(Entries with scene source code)
━━━━

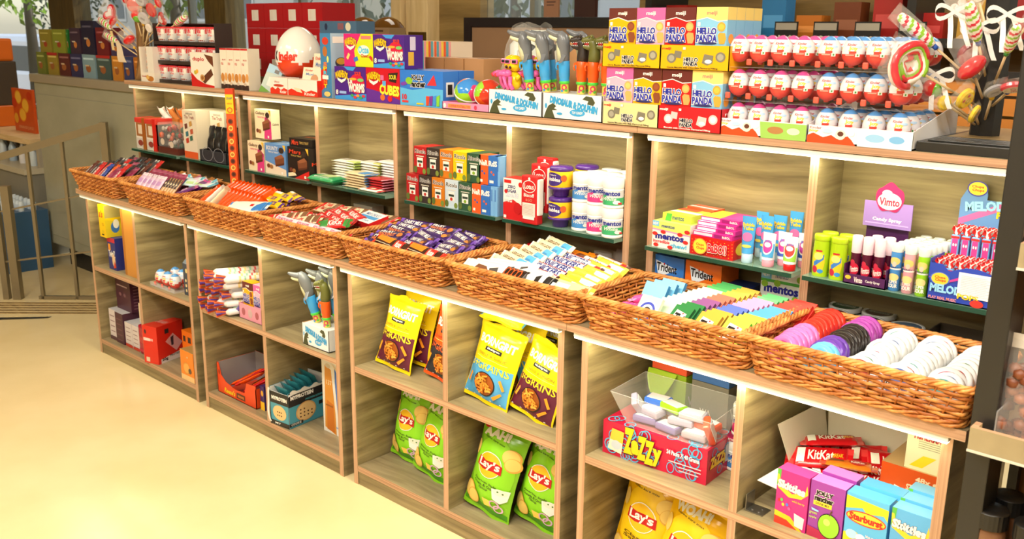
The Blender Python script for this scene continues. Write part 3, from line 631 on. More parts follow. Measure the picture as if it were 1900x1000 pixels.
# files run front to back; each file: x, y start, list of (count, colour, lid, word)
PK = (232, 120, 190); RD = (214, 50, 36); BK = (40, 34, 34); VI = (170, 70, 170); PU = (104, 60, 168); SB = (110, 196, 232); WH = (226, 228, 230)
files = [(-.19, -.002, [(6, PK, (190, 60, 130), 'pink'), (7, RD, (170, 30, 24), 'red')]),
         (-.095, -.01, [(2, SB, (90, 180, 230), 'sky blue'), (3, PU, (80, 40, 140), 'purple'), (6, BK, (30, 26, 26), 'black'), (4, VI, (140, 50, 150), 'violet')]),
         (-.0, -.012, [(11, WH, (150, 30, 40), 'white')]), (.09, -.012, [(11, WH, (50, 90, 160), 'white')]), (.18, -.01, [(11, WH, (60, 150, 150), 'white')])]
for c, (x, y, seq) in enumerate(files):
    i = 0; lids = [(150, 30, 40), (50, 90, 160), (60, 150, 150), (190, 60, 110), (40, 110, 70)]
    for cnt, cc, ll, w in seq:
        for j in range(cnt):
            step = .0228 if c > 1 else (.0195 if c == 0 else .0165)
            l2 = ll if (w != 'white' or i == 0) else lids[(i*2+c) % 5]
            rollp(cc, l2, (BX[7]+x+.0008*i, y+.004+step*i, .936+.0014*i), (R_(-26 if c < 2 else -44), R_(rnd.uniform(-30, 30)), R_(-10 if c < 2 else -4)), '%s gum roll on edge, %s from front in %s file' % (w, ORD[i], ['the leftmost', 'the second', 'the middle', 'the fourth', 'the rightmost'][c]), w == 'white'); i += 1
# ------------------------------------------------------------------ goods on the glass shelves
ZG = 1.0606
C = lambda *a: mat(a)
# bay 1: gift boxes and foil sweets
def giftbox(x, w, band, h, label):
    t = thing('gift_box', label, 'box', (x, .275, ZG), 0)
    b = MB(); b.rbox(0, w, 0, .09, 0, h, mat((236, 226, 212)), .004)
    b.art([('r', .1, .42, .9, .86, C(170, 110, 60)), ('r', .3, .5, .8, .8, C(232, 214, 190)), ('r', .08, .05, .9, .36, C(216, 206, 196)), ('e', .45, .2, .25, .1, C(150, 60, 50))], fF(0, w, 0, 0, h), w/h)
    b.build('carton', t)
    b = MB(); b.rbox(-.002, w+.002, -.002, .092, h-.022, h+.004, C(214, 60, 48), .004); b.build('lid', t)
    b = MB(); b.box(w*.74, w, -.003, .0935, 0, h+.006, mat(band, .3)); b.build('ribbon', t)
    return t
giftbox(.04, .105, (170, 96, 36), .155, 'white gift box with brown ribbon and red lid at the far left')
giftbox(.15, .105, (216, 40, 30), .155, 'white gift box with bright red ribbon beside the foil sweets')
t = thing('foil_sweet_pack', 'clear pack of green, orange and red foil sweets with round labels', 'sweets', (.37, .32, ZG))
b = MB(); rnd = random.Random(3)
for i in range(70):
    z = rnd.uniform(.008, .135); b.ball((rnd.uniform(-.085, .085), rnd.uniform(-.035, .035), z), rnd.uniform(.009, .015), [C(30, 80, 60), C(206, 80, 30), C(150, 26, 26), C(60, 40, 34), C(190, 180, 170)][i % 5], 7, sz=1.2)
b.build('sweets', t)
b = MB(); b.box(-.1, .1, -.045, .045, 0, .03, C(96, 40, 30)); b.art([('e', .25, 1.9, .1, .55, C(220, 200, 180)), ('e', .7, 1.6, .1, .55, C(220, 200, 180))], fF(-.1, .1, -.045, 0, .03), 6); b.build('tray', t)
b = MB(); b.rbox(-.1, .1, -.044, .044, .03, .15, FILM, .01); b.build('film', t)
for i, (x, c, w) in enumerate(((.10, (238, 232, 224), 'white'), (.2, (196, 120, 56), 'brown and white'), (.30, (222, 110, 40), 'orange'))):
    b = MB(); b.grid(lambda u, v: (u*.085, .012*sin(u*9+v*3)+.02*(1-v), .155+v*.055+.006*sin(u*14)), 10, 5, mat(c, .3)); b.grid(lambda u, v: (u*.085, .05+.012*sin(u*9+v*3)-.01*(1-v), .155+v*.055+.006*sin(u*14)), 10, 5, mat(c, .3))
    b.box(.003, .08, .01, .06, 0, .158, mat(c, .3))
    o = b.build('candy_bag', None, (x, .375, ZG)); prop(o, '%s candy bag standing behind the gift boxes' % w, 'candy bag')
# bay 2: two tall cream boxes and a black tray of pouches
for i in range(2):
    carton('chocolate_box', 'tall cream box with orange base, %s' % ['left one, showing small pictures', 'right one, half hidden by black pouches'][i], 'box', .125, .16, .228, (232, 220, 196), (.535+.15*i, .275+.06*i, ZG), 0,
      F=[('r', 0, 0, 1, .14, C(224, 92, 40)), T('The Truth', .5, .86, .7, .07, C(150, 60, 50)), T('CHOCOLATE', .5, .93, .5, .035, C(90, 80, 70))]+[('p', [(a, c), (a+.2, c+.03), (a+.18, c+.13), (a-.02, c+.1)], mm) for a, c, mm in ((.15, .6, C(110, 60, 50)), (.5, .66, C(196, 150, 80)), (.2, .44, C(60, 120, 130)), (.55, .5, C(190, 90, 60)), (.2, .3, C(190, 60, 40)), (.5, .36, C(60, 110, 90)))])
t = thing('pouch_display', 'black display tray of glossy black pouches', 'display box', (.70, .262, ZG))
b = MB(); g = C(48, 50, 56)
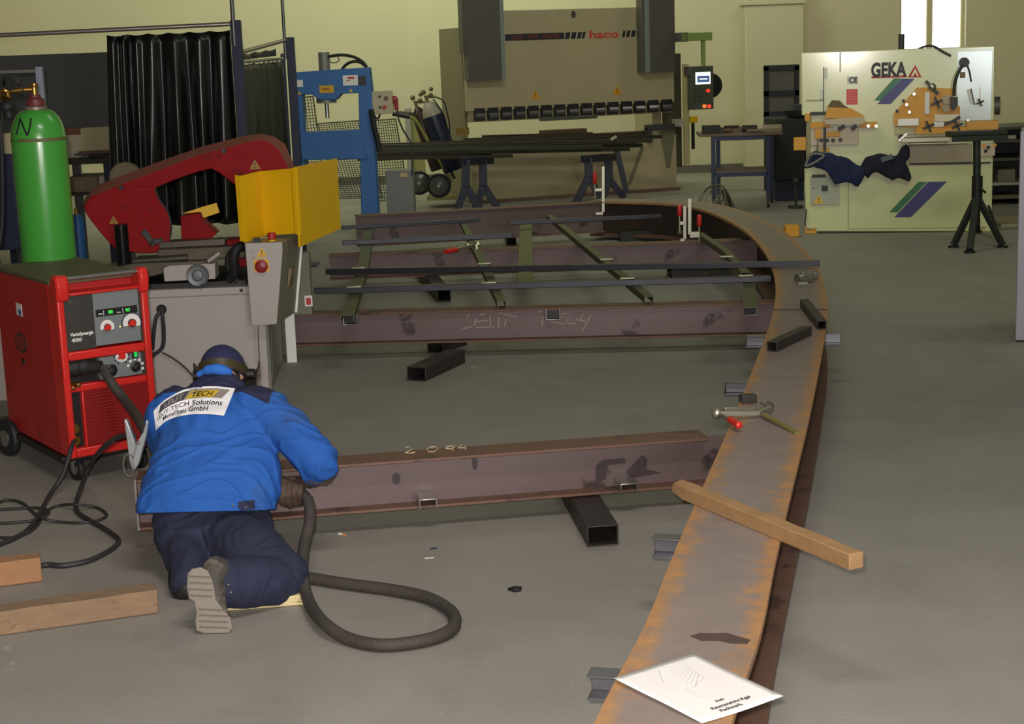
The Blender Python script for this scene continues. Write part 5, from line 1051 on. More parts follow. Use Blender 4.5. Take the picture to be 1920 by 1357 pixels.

━━━━

YOUR INSTRUCTIONS: The material above must be printed exactly, with its pictures left out.

TASK RESPONSE:
The Blender Python script for this scene continues. Write part 3, from line 631 on. More parts follow. Measure the picture as if it were 1900x1000 pixels.
# files run front to back; each file: x, y start, list of (count, colour, lid, word)
PK = (232, 120, 190); RD = (214, 50, 36); BK = (40, 34, 34); VI = (170, 70, 170); PU = (104, 60, 168); SB = (110, 196, 232); WH = (226, 228, 230)
files = [(-.19, -.002, [(6, PK, (190, 60, 130), 'pink'), (7, RD, (170, 30, 24), 'red')]),
         (-.095, -.01, [(2, SB, (90, 180, 230), 'sky blue'), (3, PU, (80, 40, 140), 'purple'), (6, BK, (30, 26, 26), 'black'), (4, VI, (140, 50, 150), 'violet')]),
         (-.0, -.012, [(11, WH, (150, 30, 40), 'white')]), (.09, -.012, [(11, WH, (50, 90, 160), 'white')]), (.18, -.01, [(11, WH, (60, 150, 150), 'white')])]
for c, (x, y, seq) in enumerate(files):
    i = 0; lids = [(150, 30, 40), (50, 90, 160), (60, 150, 150), (190, 60, 110), (40, 110, 70)]
    for cnt, cc, ll, w in seq:
        for j in range(cnt):
            step = .0228 if c > 1 else (.0195 if c == 0 else .0165)
            l2 = ll if (w != 'white' or i == 0) else lids[(i*2+c) % 5]
            rollp(cc, l2, (BX[7]+x+.0008*i, y+.004+step*i, .936+.0014*i), (R_(-26 if c < 2 else -44), R_(rnd.uniform(-30, 30)), R_(-10 if c < 2 else -4)), '%s gum roll on edge, %s from front in %s file' % (w, ORD[i], ['the leftmost', 'the second', 'the middle', 'the fourth', 'the rightmost'][c]), w == 'white'); i += 1
# ------------------------------------------------------------------ goods on the glass shelves
ZG = 1.0606
C = lambda *a: mat(a)
# bay 1: gift boxes and foil sweets
def giftbox(x, w, band, h, label):
    t = thing('gift_box', label, 'box', (x, .275, ZG), 0)
    b = MB(); b.rbox(0, w, 0, .09, 0, h, mat((236, 226, 212)), .004)
    b.art([('r', .1, .42, .9, .86, C(170, 110, 60)), ('r', .3, .5, .8, .8, C(232, 214, 190)), ('r', .08, .05, .9, .36, C(216, 206, 196)), ('e', .45, .2, .25, .1, C(150, 60, 50))], fF(0, w, 0, 0, h), w/h)
    b.build('carton', t)
    b = MB(); b.rbox(-.002, w+.002, -.002, .092, h-.022, h+.004, C(214, 60, 48), .004); b.build('lid', t)
    b = MB(); b.box(w*.74, w, -.003, .0935, 0, h+.006, mat(band, .3)); b.build('ribbon', t)
    return t
giftbox(.04, .105, (170, 96, 36), .155, 'white gift box with brown ribbon and red lid at the far left')
giftbox(.15, .105, (216, 40, 30), .155, 'white gift box with bright red ribbon beside the foil sweets')
t = thing('foil_sweet_pack', 'clear pack of green, orange and red foil sweets with round labels', 'sweets', (.37, .32, ZG))
b = MB(); rnd = random.Random(3)
for i in range(70):
    z = rnd.uniform(.008, .135); b.ball((rnd.uniform(-.085, .085), rnd.uniform(-.035, .035), z), rnd.uniform(.009, .015), [C(30, 80, 60), C(206, 80, 30), C(150, 26, 26), C(60, 40, 34), C(190, 180, 170)][i % 5], 7, sz=1.2)
b.build('sweets', t)
b = MB(); b.box(-.1, .1, -.045, .045, 0, .03, C(96, 40, 30)); b.art([('e', .25, 1.9, .1, .55, C(220, 200, 180)), ('e', .7, 1.6, .1, .55, C(220, 200, 180))], fF(-.1, .1, -.045, 0, .03), 6); b.build('tray', t)
b = MB(); b.rbox(-.1, .1, -.044, .044, .03, .15, FILM, .01); b.build('film', t)
for i, (x, c, w) in enumerate(((.10, (238, 232, 224), 'white'), (.2, (196, 120, 56), 'brown and white'), (.30, (222, 110, 40), 'orange'))):
    b = MB(); b.grid(lambda u, v: (u*.085, .012*sin(u*9+v*3)+.02*(1-v), .155+v*.055+.006*sin(u*14)), 10, 5, mat(c, .3)); b.grid(lambda u, v: (u*.085, .05+.012*sin(u*9+v*3)-.01*(1-v), .155+v*.055+.006*sin(u*14)), 10, 5, mat(c, .3))
    b.box(.003, .08, .01, .06, 0, .158, mat(c, .3))
    o = b.build('candy_bag', None, (x, .375, ZG)); prop(o, '%s candy bag standing behind the gift boxes' % w, 'candy bag')
# bay 2: two tall cream boxes and a black tray of pouches
for i in range(2):
    carton('chocolate_box', 'tall cream box with orange base, %s' % ['left one, showing small pictures', 'right one, half hidden by black pouches'][i], 'box', .125, .16, .228, (232, 220, 196), (.535+.15*i, .275+.06*i, ZG), 0,
      F=[('r', 0, 0, 1, .14, C(224, 92, 40)), T('The Truth', .5, .86, .7, .07, C(150, 60, 50)), T('CHOCOLATE', .5, .93, .5, .035, C(90, 80, 70))]+[('p', [(a, c), (a+.2, c+.03), (a+.18, c+.13), (a-.02, c+.1)], mm) for a, c, mm in ((.15, .6, C(110, 60, 50)), (.5, .66, C(196, 150, 80)), (.2, .44, C(60, 120, 130)), (.55, .5, C(190, 90, 60)), (.2, .3, C(190, 60, 40)), (.5, .36, C(60, 110, 90)))])
t = thing('pouch_display', 'black display tray of glossy black pouches', 'display box', (.70, .262, ZG))
b = MB(); g = C(48, 50, 56)
The Blender Python script for this scene continues. Write part 5, from line 1051 on. More parts follow. Use Blender 4.5. Take the picture to be 1920 by 1357 pixels.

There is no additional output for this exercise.